Because the business model of a bank IS leverage — borrow short (deposits, low rate) and lend or invest long (loans, higher rate); larger leverage amplifies net-interest income. Basel III does not push banks toward D/E ≈ 1; it imposes a Common Equity Tier 1 (CET1) minimum of 4.5% of risk-weighted assets plus buffers, totalling about 7–10%, which equates to D/E ≈ 9–13. A bank D/E of 12 is therefore a regulated normal. Analysts switch to CET1 ratios, LCR and NSFR for banks. A non-financial company at D/E 12 would indicate distress, because it lacks the natural deposit-funded moat that banks enjoy.
Is "net debt / equity" a better gauge than "total liabilities / equity"?

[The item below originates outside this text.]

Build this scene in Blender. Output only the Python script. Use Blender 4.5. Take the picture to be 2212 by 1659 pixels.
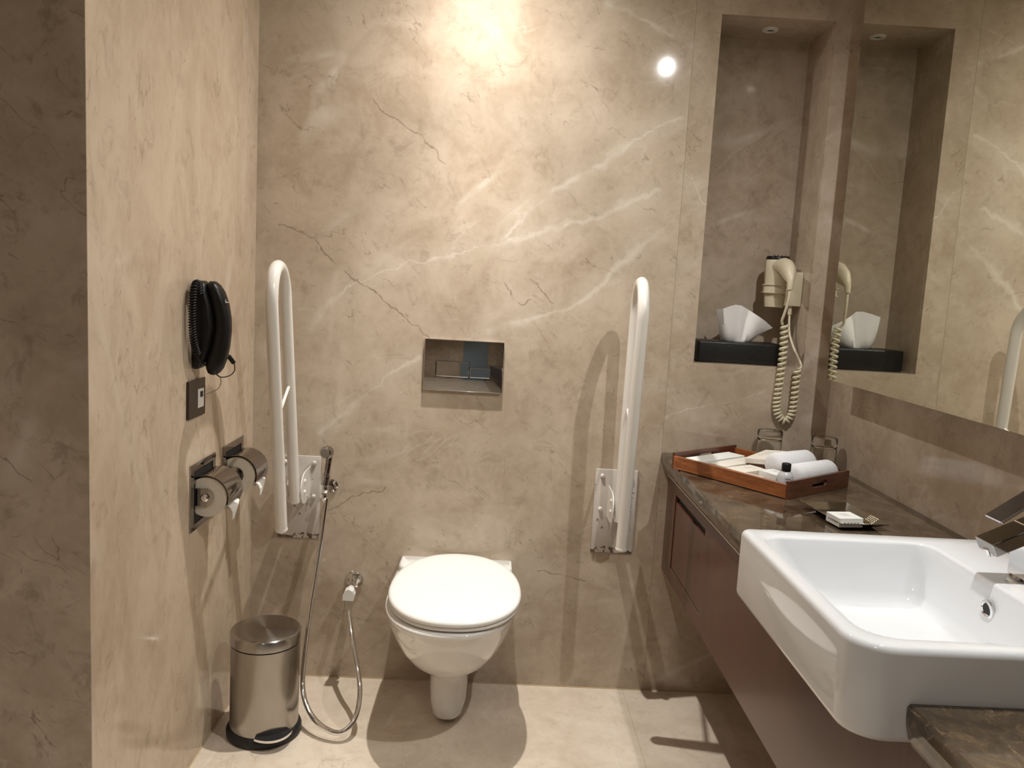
import bpy, bmesh, math, random
from mathutils import Vector, Matrix, Quaternion
random.seed(7)
PI = math.pi
for o in list(bpy.data.objects): bpy.data.objects.remove(o, do_unlink=True)
SC = bpy.context.scene
COL = SC.collection

# ---------------------------------------------------------------- camera
cd = bpy.data.cameras.new('camera'); cam = bpy.data.objects.new('camera', cd); COL.objects.link(cam)
Rr = Vector((0.99833946, -0.01781301, 0.05478148)); Ru = Vector((-0.05219878, 0.12247773, 0.99109762)); Rf = Vector((0.02436394, 0.99231139, -0.12134454))
m = Matrix(((Rr.x, Ru.x, -Rf.x, 0), (Rr.y, Ru.y, -Rf.y, -2.504), (Rr.z, Ru.z, -Rf.z, 1.30), (0, 0, 0, 1)))
cam.matrix_world = m
cd.sensor_width = 36; cd.sensor_fit = 'HORIZONTAL'; cd.lens = 36 * 1737.5 / 2212
cd.clip_start = 0.02
SC.camera = cam
# ---------------------------------------------------------------- world, exposure
w = bpy.data.worlds.new('world'); SC.world = w; w.use_nodes = True
w.node_tree.nodes['Background'].inputs[0].default_value = (0.9, 0.8, 0.68, 1)
w.node_tree.nodes['Background'].inputs[1].default_value = 0.02
SC.view_settings.view_transform = 'Standard'; SC.view_settings.look = 'None'
SC.view_settings.gamma = 1; SC.view_settings.use_curve_mapping = False
SC.view_settings.exposure = 0.84
LAMP_Z = 2.33
# x, y, beams of the reflector lamp (power, half angle, blend), colour, radius
LAMPS = [(0.72, -1.31, ((7, 42, 1.0), (27, 86, 0.7)), (1.0, 0.995, 0.975), 0.014),
         (-0.07, -0.305, ((50, 32, 1.0), (18, 60, 1.0), (8, 86, 0.6)), (1.0, 0.965, 0.915), 0.014),
         (-0.33, -2.62, ((20, 60, 1.0),), (1.0, 0.975, 0.93), 0.014),
         (-1.32, -2.58, ((17, 62, 1.0),), (1.0, 0.975, 0.93), 0.014)]

# ---------------------------------------------------------------- helpers
def setp(o, label=None, cat=None, group=None, kind=None):
    if label: o['label'] = label
    if cat: o['category'] = cat
    if group: o['group'] = group
    if kind: o['kind'] = kind
    return o
def thing(name, label, cat, loc=(0, 0, 0), rotz=0, group=None):
    o = bpy.data.objects.new(name, None); COL.objects.link(o)
    o.location = loc; o.rotation_euler = (0, 0, rotz); o.empty_display_size = 0.05
    return setp(o, label, cat, group)
def obj(name, bm, mat, parent=None, smooth=True, label=None, kind=None, origin=None, world=False, ang=35):
    """one mesh object; world=True: vertices are given in world coordinates and shifted to the parent thing's origin"""
    if world and parent is not None:
        r = parent
        while r.parent: r = r.parent
        bmesh.ops.transform(bm, matrix=Matrix.Translation(-Vector(r.location)), verts=bm.verts)
    bmesh.ops.recalc_face_normals(bm, faces=bm.faces)
    me = bpy.data.meshes.new(name); bm.to_mesh(me); bm.free()
    if smooth:
        for p in me.polygons: p.use_smooth = True
        try: me.set_sharp_from_angle(angle=math.radians(ang))
        except Exception: pass
    me.materials.append(mat)
    o = bpy.data.objects.new(name, me); COL.objects.link(o)
    if parent is not None: o.parent = parent
    return setp(o, label, kind=kind)
def NB(): return bmesh.new()
def box(bm, x0, x1, y0, y1, z0, z1, bev=0, seg=2):
    t = bmesh.new()
    g = bmesh.ops.create_cube(t, size=1)
    bmesh.ops.transform(t, matrix=Matrix.Translation(((x0+x1)/2, (y0+y1)/2, (z0+z1)/2)) @ Matrix.Diagonal((abs(x1-x0), abs(y1-y0), abs(z1-z0), 1)), verts=t.verts)
    if bev: bmesh.ops.bevel(t, geom=t.edges[:], offset=bev, segments=seg, profile=0.5, affect='EDGES')
    me = bpy.data.meshes.new('t'); t.to_mesh(me); t.free(); bm.from_mesh(me); bpy.data.meshes.remove(me)
    return bm
def merge(bm, t, mat=None):
    if mat is not None: bmesh.ops.transform(t, matrix=mat, verts=t.verts)
    me = bpy.data.meshes.new('t'); t.to_mesh(me); t.free(); bm.from_mesh(me); bpy.data.meshes.remove(me)
    return bm
def loft(bm, loops, cap0=True, cap1=True):
    rings = [[bm.verts.new(p) for p in lp] for lp in loops]
    n = len(rings[0])
    for a, b in zip(rings[:-1], rings[1:]):
        for i in range(n):
            j = (i+1) % n
            bm.faces.new((a[i], a[j], b[j], b[i]))
    if cap0: bm.faces.new(rings[0][::-1])
    if cap1: bm.faces.new(rings[-1])
    return bm
def frames(pts):
    pts = [Vector(p) for p in pts]; n = len(pts); T = []
    for i in range(n):
        a = pts[max(0, i-1)]; b = pts[min(n-1, i+1)]; T.append((b-a).normalized())
    ref = Vector((0, 0, 1)) if abs(T[0].z) < 0.9 else Vector((1, 0, 0))
    N = (ref - T[0]*ref.dot(T[0])).normalized(); out = []
    for i in range(n):
        if i:
            q = T[i-1].rotation_difference(T[i]); N = (q @ N); N = (N - T[i]*N.dot(T[i])).normalized()
        out.append((pts[i], T[i], N, T[i].cross(N)))
    return out
def tube(bm, pts, r, n=12, cap=True):
    fr = frames(pts); loops = []
    for i, (p, t, a, b) in enumerate(fr):
        rr = r[i] if isinstance(r, (list, tuple)) else r
        loops.append([p + a*(rr*math.cos(2*PI*k/n)) + b*(rr*math.sin(2*PI*k/n)) for k in range(n)])
    return loft(bm, loops, cap, cap)
def catmull(pts, per=8):
    P = [Vector(p) for p in pts]; P = [P[0]*2-P[1]] + P + [P[-1]*2-P[-2]]; out = []
    for i in range(1, len(P)-2):
        for k in range(per):
            t = k/per; a, b, c, d = P[i-1:i+3]
            out.append(0.5*((2*b)+(c-a)*t+(2*a-5*b+4*c-d)*t*t+(-a+3*b-3*c+d)*t**3))
    out.append(P[-2]); return out
def resample(pts, step):
    pts = [Vector(p) for p in pts]; out = [pts[0]]; acc = 0
    for a, b in zip(pts[:-1], pts[1:]):
        L = (b-a).length; d = step-acc
        while d < L:
            out.append(a.lerp(b, d/L)); d += step
        acc = (L-(d-step))
    out.append(pts[-1]); return out
def coil(bm, path, R, wire, pitch, seg=14, n=7, lead=True):
    """a telephone style coiled cord along a path"""
    ps = resample(path, pitch/seg); fr = frames(ps); pts = []
    for i, (p, t, a, b) in enumerate(fr):
        th = 2*PI*i/seg
        f = 1.0
        pts.append(p + (a*math.cos(th)+b*math.sin(th))*R*f)
    return tube(bm, pts, wire, n)
def lathe(bm, prof, n=32, mat=None, caps=True):
    """prof: list of (r, z)"""
    t = bmesh.new(); loops = [[(max(r, 1e-5)*math.cos(2*PI*k/n), max(r, 1e-5)*math.sin(2*PI*k/n), z) for k in range(n)] for r, z in prof]
    loft(t, loops, caps, caps)
    return merge(bm, t, mat)
def T(x, y, z): return Matrix.Translation((x, y, z))
def RX(a): return Matrix.Rotation(a, 4, 'X')
def RY(a): return Matrix.Rotation(a, 4, 'Y')
def RZ(a): return Matrix.Rotation(a, 4, 'Z')
def cyl(bm, p0, p1, r, n=20, bev=0.0):
    p0 = Vector(p0); p1 = Vector(p1); d = p1-p0; L = d.length
    pr = [(r, 0), (r, L)] if not bev else [(r-bev, 0), (r-bev*0.3, bev*0.3), (r, bev), (r, L-bev), (r-bev*0.3, L-bev*0.3), (r-bev, L)]
    q = Vector((0, 0, 1)).rotation_difference(d.normalized()).to_matrix().to_4x4()
    return lathe(bm, pr, n, Matrix.Translation(p0) @ q)
def copytree(o, parent=None):
    c = o.copy(); COL.objects.link(c)
    if parent is not None: c.parent = parent
    for ch in list(o.children): copytree(ch, c)
    return c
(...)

They serve different audiences. "Total liabilities / equity" is the accountant's and credit analyst's baseline — it captures every obligation, including payables, pensions and operating leases. "Net debt / equity" subtracts cash and equivalents first, so it is closer to "interest-bearing debt that actually needs to be serviced". Net debt is especially useful for cash-rich firms — Apple, for instance, has roughly US$60 bn of net cash; its gross liabilities look large, but on a net basis the figure is negative and financial resilience is strong. In practice valuation work (DCF discount rates) leans on net debt, while creditworthiness assessments stay with total liabilities to be conservative. This tool reports the total-liabilities version; subtract cash and short-term investments from the liabilities input if you want net debt.
Why does the same D/E ratio become "more dangerous" when interest rates rise?
Because D/E captures the structural balance-sheet leverage, but the actual debt-service pressure is interest expense ÷ EBIT (the interest-coverage ratio, ICR). When rates rise, floating-rate debt resets higher each period and maturing bonds must be refinanced at the new, higher coupon. The D/E number is unchanged but the ICR drops sharply. The 2022–2023 Fed hiking cycle produced many US mid-cap firms with reasonable D/E but a halved ICR. A D/E ratio should therefore be read together with ICR, the debt-maturity wall and the mix of fixed-versus-floating-rate debt.